## start Data shown
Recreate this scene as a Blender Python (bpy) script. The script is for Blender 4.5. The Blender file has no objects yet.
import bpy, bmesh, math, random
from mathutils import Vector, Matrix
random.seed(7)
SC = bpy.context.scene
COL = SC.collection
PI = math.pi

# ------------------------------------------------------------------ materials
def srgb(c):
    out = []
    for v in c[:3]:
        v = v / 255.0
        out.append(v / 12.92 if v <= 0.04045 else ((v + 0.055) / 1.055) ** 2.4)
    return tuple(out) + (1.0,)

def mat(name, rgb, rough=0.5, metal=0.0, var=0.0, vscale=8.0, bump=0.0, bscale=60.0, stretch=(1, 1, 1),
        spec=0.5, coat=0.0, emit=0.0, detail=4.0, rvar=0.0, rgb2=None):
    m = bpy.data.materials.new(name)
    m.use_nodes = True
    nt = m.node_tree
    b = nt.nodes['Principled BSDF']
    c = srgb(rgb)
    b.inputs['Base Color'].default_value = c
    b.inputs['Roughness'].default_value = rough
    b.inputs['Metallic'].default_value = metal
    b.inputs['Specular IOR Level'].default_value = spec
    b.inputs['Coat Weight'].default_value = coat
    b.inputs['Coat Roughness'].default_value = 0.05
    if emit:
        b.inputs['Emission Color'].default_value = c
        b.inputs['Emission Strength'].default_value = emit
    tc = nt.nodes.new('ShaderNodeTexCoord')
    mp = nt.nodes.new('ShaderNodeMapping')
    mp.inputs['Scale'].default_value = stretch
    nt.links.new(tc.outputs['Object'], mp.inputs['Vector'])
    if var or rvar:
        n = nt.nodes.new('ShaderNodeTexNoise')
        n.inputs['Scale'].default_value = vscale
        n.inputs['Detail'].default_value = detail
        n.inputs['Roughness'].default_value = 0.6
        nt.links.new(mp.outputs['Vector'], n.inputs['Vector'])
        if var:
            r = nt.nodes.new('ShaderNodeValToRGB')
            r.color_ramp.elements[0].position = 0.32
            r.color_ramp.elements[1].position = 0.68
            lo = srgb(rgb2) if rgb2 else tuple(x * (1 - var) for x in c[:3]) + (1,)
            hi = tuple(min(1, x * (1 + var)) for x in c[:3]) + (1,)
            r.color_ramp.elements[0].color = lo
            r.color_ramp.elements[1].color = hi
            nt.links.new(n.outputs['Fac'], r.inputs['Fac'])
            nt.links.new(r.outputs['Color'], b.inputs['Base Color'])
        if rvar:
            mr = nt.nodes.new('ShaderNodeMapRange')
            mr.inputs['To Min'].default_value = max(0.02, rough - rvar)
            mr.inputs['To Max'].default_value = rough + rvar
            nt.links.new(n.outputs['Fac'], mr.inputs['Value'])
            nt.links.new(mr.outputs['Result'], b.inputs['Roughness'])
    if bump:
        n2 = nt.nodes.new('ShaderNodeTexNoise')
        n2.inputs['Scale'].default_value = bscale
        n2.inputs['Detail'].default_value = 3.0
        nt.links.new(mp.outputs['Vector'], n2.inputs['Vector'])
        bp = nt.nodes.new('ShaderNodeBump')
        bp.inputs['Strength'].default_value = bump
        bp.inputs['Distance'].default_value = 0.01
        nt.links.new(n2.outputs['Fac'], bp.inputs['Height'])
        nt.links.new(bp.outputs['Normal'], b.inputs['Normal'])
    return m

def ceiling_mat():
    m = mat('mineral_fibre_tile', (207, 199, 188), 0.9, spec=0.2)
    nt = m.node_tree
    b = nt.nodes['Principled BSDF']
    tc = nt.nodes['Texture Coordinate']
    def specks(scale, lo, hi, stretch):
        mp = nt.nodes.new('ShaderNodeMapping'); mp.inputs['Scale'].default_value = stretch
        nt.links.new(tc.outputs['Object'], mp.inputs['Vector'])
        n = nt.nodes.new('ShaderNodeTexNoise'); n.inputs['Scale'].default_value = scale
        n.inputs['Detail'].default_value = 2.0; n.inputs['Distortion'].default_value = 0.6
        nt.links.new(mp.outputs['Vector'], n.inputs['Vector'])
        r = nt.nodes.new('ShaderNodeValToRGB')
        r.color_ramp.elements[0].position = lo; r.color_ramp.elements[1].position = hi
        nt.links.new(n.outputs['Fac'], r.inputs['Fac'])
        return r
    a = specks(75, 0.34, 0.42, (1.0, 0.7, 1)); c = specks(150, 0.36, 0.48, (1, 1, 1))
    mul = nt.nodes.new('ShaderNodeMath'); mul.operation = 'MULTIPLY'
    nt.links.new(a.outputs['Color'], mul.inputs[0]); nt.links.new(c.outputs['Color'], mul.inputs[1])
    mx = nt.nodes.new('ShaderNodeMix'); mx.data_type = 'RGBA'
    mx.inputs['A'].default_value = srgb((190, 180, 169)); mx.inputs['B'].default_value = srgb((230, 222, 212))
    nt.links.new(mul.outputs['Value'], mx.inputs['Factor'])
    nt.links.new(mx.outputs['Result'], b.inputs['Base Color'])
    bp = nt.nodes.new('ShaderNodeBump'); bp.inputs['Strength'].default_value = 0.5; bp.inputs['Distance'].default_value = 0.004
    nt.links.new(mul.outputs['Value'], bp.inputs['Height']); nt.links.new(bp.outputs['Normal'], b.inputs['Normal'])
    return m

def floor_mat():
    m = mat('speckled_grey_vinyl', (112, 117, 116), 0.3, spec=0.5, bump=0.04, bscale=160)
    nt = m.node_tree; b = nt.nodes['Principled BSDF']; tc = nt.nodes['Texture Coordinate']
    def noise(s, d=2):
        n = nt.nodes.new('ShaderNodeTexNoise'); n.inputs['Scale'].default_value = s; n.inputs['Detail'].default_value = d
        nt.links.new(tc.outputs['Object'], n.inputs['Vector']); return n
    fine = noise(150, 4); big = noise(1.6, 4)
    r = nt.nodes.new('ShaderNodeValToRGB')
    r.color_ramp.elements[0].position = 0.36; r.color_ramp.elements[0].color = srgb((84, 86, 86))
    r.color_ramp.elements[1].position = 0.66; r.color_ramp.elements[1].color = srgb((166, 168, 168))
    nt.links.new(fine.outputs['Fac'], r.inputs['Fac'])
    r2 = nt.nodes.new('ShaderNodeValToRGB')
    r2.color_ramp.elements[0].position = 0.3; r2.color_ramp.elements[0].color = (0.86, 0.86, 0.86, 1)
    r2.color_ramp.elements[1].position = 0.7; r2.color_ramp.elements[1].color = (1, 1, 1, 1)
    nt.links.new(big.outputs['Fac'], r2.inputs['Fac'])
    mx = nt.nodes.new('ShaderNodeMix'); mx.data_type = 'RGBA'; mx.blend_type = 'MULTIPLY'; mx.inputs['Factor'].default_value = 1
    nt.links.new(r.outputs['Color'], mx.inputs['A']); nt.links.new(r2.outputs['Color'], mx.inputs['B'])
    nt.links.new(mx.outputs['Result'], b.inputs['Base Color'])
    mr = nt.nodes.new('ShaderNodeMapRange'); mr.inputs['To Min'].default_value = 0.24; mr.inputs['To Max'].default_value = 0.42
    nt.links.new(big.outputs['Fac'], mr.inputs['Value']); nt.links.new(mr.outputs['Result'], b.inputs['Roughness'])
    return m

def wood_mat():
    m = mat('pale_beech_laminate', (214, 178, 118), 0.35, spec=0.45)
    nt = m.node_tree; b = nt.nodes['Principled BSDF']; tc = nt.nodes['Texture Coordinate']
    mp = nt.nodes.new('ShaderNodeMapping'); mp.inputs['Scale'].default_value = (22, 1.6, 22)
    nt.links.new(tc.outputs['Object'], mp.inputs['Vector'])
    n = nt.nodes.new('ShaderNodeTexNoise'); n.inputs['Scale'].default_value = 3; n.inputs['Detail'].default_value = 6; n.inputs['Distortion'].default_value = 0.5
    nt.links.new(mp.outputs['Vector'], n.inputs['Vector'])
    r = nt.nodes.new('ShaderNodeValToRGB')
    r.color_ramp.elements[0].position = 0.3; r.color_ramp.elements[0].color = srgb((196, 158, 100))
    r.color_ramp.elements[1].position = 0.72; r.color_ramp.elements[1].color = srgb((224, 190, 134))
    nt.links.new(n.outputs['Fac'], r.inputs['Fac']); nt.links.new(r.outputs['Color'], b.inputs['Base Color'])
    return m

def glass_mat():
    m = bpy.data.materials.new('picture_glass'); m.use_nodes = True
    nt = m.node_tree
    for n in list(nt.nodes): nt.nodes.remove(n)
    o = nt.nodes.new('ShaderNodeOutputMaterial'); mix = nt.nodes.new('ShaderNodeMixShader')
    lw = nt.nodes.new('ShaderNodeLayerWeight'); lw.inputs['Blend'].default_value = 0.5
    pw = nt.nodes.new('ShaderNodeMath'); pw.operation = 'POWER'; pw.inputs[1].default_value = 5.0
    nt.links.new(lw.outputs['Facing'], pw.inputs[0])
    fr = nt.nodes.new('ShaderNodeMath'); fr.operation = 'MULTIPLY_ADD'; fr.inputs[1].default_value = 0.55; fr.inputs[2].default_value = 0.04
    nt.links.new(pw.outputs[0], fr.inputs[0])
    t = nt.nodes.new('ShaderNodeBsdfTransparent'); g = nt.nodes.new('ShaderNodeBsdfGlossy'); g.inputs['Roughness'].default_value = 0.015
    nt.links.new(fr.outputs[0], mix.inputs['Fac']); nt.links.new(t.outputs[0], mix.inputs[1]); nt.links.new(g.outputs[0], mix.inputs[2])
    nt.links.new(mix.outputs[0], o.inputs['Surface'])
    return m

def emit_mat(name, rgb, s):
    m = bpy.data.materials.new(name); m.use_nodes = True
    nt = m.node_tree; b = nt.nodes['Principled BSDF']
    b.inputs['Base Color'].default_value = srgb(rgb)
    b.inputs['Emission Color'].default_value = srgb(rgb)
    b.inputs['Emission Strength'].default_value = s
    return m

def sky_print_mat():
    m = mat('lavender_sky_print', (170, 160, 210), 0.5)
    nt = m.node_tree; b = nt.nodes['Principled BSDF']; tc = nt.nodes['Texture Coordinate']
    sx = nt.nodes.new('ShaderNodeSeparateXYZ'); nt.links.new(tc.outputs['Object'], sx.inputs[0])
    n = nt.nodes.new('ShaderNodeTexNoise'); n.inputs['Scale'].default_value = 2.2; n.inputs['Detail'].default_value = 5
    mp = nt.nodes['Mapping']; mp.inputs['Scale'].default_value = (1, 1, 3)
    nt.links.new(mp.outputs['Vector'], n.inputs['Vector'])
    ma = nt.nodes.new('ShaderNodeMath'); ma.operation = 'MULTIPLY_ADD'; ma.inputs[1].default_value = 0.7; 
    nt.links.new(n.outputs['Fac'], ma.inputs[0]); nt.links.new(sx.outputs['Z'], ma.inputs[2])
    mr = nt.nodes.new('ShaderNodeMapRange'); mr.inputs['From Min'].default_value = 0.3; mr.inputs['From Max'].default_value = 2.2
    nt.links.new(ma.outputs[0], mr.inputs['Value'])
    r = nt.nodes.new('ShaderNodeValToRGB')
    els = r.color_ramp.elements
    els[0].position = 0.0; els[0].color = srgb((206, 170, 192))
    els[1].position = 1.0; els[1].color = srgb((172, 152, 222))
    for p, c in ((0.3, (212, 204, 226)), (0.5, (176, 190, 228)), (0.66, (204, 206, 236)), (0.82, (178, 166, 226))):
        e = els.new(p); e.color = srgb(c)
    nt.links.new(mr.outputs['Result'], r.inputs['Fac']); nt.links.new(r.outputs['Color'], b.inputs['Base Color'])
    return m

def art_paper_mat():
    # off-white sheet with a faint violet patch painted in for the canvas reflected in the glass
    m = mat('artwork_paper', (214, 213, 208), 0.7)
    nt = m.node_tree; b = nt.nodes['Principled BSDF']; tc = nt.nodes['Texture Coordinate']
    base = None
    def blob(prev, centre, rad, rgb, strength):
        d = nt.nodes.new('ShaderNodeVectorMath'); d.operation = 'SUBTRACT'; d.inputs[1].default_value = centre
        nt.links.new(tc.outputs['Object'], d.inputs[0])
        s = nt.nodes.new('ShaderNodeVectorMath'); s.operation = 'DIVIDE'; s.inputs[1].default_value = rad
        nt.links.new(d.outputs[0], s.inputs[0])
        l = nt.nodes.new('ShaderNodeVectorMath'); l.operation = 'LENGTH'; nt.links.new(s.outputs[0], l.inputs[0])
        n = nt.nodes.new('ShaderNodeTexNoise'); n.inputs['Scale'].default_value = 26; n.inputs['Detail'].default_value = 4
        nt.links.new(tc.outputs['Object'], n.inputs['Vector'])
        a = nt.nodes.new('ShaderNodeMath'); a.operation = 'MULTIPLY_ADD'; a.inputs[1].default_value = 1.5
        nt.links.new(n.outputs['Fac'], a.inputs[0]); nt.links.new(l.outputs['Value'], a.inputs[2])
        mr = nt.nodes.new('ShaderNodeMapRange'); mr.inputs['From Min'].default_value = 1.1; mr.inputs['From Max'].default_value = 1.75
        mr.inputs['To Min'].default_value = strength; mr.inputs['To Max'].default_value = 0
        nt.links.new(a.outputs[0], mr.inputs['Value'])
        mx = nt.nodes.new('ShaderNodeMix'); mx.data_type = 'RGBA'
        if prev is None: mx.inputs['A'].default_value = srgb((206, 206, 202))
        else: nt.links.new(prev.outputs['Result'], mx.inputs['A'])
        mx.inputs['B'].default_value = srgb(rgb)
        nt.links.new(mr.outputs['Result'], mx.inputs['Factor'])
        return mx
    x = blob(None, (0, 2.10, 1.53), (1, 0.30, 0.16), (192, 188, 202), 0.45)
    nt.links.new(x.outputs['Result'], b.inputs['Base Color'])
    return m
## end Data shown
### [Instructions to follow]
Verbatim output is expected for the lines from the start of the data to the line in which "return tuple(out) + (1.0,)" appears, both included.

### [Answer for this exercise]
Recreate this scene as a Blender Python (bpy) script. The script is for Blender 4.5. The Blender file has no objects yet.
import bpy, bmesh, math, random
from mathutils import Vector, Matrix
random.seed(7)
SC = bpy.context.scene
COL = SC.collection
PI = math.pi

# ------------------------------------------------------------------ materials
def srgb(c):
    out = []
    for v in c[:3]:
        v = v / 255.0
        out.append(v / 12.92 if v <= 0.04045 else ((v + 0.055) / 1.055) ** 2.4)
    return tuple(out) + (1.0,)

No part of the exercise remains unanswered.